18 March 2015

SERIES/BOOK: Global Law and Walker on Intimations of Global Law

A new Global Law Series has been announced at Cambridge:

The series provides unique perspectives on the way globalisation is radically altering the study, discipline and practice of law. Featuring innovative books in this growing field, the series explores those bodies of law which are becoming global in their application, and the newly emerging interdependency and interaction of different legal systems. It covers all major branches of the law and includes work on legal theory, history and the methodology of legal practice and jurisprudence under conditions of globalisation. Offering a major platform on global law, these books provide essential reading for students and scholars of comparative, international and transnational law.

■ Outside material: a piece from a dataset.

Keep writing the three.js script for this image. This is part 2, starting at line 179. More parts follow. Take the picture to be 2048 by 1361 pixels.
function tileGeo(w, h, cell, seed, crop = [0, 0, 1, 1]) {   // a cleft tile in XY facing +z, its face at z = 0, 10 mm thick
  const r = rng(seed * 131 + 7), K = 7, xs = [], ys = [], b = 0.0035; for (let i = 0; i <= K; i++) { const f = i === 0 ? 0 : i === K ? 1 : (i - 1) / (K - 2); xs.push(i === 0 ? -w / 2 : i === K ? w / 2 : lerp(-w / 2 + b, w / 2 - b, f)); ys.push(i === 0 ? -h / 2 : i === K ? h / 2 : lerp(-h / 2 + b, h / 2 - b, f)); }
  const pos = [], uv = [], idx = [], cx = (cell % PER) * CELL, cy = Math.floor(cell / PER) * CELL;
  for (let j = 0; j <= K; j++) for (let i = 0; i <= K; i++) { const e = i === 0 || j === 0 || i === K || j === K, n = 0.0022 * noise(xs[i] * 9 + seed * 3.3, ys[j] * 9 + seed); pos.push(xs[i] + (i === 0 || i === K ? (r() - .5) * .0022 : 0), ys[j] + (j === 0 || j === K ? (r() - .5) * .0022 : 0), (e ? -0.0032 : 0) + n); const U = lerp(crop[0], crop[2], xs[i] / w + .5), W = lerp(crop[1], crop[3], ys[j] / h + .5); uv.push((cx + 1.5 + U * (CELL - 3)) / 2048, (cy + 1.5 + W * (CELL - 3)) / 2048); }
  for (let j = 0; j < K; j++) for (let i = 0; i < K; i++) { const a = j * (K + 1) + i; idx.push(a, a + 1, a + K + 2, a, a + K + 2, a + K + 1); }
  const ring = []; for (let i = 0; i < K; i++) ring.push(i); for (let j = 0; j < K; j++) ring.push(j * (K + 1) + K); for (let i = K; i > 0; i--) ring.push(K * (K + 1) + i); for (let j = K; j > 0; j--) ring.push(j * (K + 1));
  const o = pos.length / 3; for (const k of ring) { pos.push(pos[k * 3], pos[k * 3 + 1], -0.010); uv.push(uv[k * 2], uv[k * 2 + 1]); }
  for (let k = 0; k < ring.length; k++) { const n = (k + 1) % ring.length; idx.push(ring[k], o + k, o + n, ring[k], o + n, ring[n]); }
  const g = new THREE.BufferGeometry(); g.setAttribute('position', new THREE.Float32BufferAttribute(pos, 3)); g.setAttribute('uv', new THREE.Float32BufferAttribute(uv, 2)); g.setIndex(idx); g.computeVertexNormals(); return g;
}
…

Neil Walker’s Intimations of Global Law is the first text in the Series:

A strain of law reaching beyond any bounded international or transnational remit to assert a global jurisdiction has recently acquired a new prominence. Intimations of Global Law detects this strain in structures of international law claiming a planetary scope independent of state consent, in new threads of global constitutional law, administrative law and human rights, and in revived notions of ius gentium and the global rule of law. It is also visible in the legal pursuit of functionally differentiated global public goods, general conflict rules, norms of 'legal pluralism' and new legal hybrids such as the global law of peace and humanity law. The coming of global law affects how law manifests itself in a global age and alters the shape of our legal-ethical horizons. Global law presents a diverse, unsettled and sometimes conflicted legal category, and one which challenges our very understanding of the rudiments of legal authority.